ALTINDA 2.5 YILIN ZİRVESİ


Suudi Arabistan'ın Yemen'e hava operasyonu başlatmasının ardından güvenli liman alımlarının etkisiyle altının onsu yükselişe geçerken, buna ek olarak dolar/TL'nin de 2,61'in üzerine çıkmasıyla, altının gramı Ekim 2012'den bu yana en yüksek seviye olan 102,17 lirayı gördü.

PETROL 2 HAFTANIN ZİRVESİNDE

Dün güne 55 dolar seviyelerinden başlayan Brent türü ham petrolün varil fiyatı da operasyonun başlamasının ardından yüzde 5'in üzerinde yükselerek 59,72 dolara çıktı. Brent petrolün varil fiyatı şu dakikalarda 59 doların hemen altında dengelenme çabasında.

Analistler, Brent petrolün varil fiyatının 58 doların üzerinde kalması durumunda 61,50 dolar seviyesinin gündeme gelebileceğini belirterek, olası düşüşlerde ise 57 dolar seviyesinin destek olarak öne çıkabileceğini ifade ediyor.

Batı Teksas türü ham petrolün (WTI) varil fiyatı da, 19 Şubat'tan bu yana en yüksek seviye olan 52,48 doları gördü.
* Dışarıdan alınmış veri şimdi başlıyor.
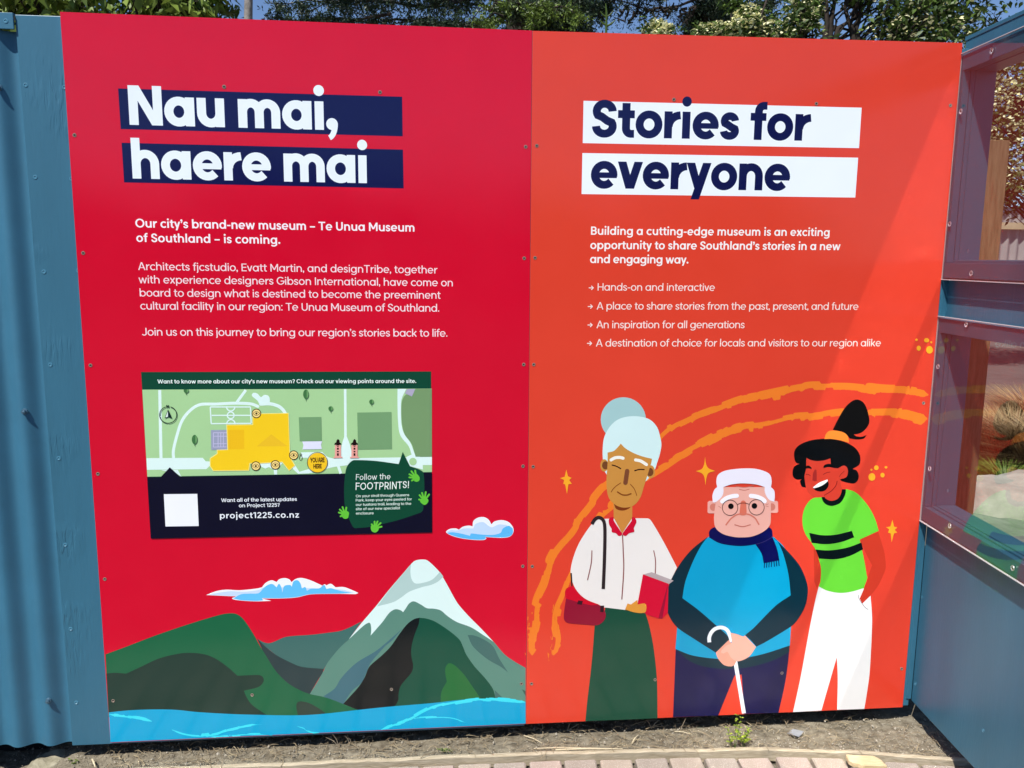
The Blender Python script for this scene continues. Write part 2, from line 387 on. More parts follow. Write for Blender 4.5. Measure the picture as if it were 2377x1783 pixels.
def shape(pr, parent, name, color, tile, pts, mb=None):
    y = pr.lay(); P = [to_plane(tile, p, y) for p in pts]
    A = sum(P[i - 1][0] * P[i][2] - P[i][0] * P[i - 1][2] for i in range(len(P)))
    if A < 0: P = P[::-1]
    m = mb or MB(); m.add(P, [tuple(range(len(P)))])
    return m if mb is not None else build_flat(m, name, color, parent)
def band(pts, wfun, closed=False):
    """quads of a stroke: list of (left, right) pairs with mitred joints"""
    N = len(pts); out = []
    for i, p in enumerate(pts):
        a = pts[i - 1] if (i or closed) else p; b = pts[(i + 1) % N] if (i < N - 1 or closed) else p
        d1 = np.array(p) - np.array(a); d2 = np.array(b) - np.array(p)
        l1, l2 = np.linalg.norm(d1), np.linalg.norm(d2)
        if l1 < 1e-9: d1 = d2; l1 = l2
        if l2 < 1e-9: d2 = d1; l2 = l1
        d1 = d1 / l1; d2 = d2 / l2; d = d1 + d2; q = np.linalg.norm(d); d = d / q if q > 1e-6 else d1
        nn = np.array((-d[1], d[0])); c = max(.5, abs(nn @ np.array((-d1[1], d1[0])))); w = wfun(i / max(1, N - 1), d) / 2 / c
        out.append((np.array(p) + nn * w, np.array(p) - nn * w))
    return out
def stroke(pr, parent, name, color, tile, txt, w, mb=None, cap=True, closed=False, ragged=0, taper=False, n=8, seed=1):
    pts = txt if isinstance(txt, list) else parse(txt)
    if not closed: pts = smooth_open(pts, n)
    r = random.Random(seed)
    if ragged:
        # resample evenly
        Q = [np.array(pts[0])]; 
        for p in pts[1:]:
            p = np.array(p); L = np.linalg.norm(p - Q[-1]); k = max(1, int(L / 7))
            a = Q[-1]
            for t in range(1, k + 1): Q.append(a + (p - a) * t / k)
        pts = [tuple(q) for q in Q]
    B = band(pts, (lambda t, d: w * (1 - .85 * t)) if taper else (lambda t, d: w), closed)
    if ragged:
        l = q = lt = qt = 0; C = []
        for i, (a, b) in enumerate(B):
            l += (lt - l) * .45; q += (qt - q) * .45
            if r.random() < .10: lt = r.gauss(0, ragged * .9); l = lt * r.choice((1, .2))
            if r.random() < .12: qt = r.gauss(0, ragged * .9); q = qt * r.choice((1, .2))
            u = (a - b) / (np.linalg.norm(a - b) + 1e-9); s = .55 * math.sin(i * .11) * ragged
            e = min(1, (i + 1) / 6, (len(B) - i) / 6)
            mid = (a + b) / 2
            C.append((mid + (a - mid) * e + u * (l + s) * e + u * r.uniform(-.16, .16) * ragged, mid + (b - mid) * e + u * (q + s) * e))
        B = C
    y = pr.lay(); m = mb or MB(); vs = [to_plane(tile, p, y) for ab in B for p in ab]; N = len(B)
    fs = [(2 * i, 2 * i + 1, (2 * i + 3) % (2 * N), (2 * i + 2) % (2 * N)) for i in range(N if closed else N - 1)]
    a, b, c = (Vector(vs[fs[0][k]]) for k in (0, 1, 2))
    if (b - a).cross(c - b).y > 0: fs = [f[::-1] for f in fs]
    m.add(vs, fs)
    if cap and not ragged and not closed:
        for (cx, cy_) in (pts[0], pts[-1]) if not taper else (pts[0],):
            y2 = pr.lay(); P = [to_plane(tile, p, y2) for p in ell(cx, cy_, w / 2, n=16)]
            if sum(P[i - 1][0] * P[i][2] - P[i][0] * P[i - 1][2] for i in range(16)) < 0: P = P[::-1]
            m.add(P, [tuple(range(16))])
    return m if mb is not None else build_flat(m, name, color, parent)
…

Dün günü 49,21 dolardan tamamlayan WTI'nın varil fiyatı, güne hızlı bir yükselişle başladı ve yüzde 6'nın üzerinde artışla 52,48 doları gördü. WTI şu dakikalarda kar satışları ile kazançlarının bir kısmını geri vererek 51,62 dolar seviyesinde dengelendi.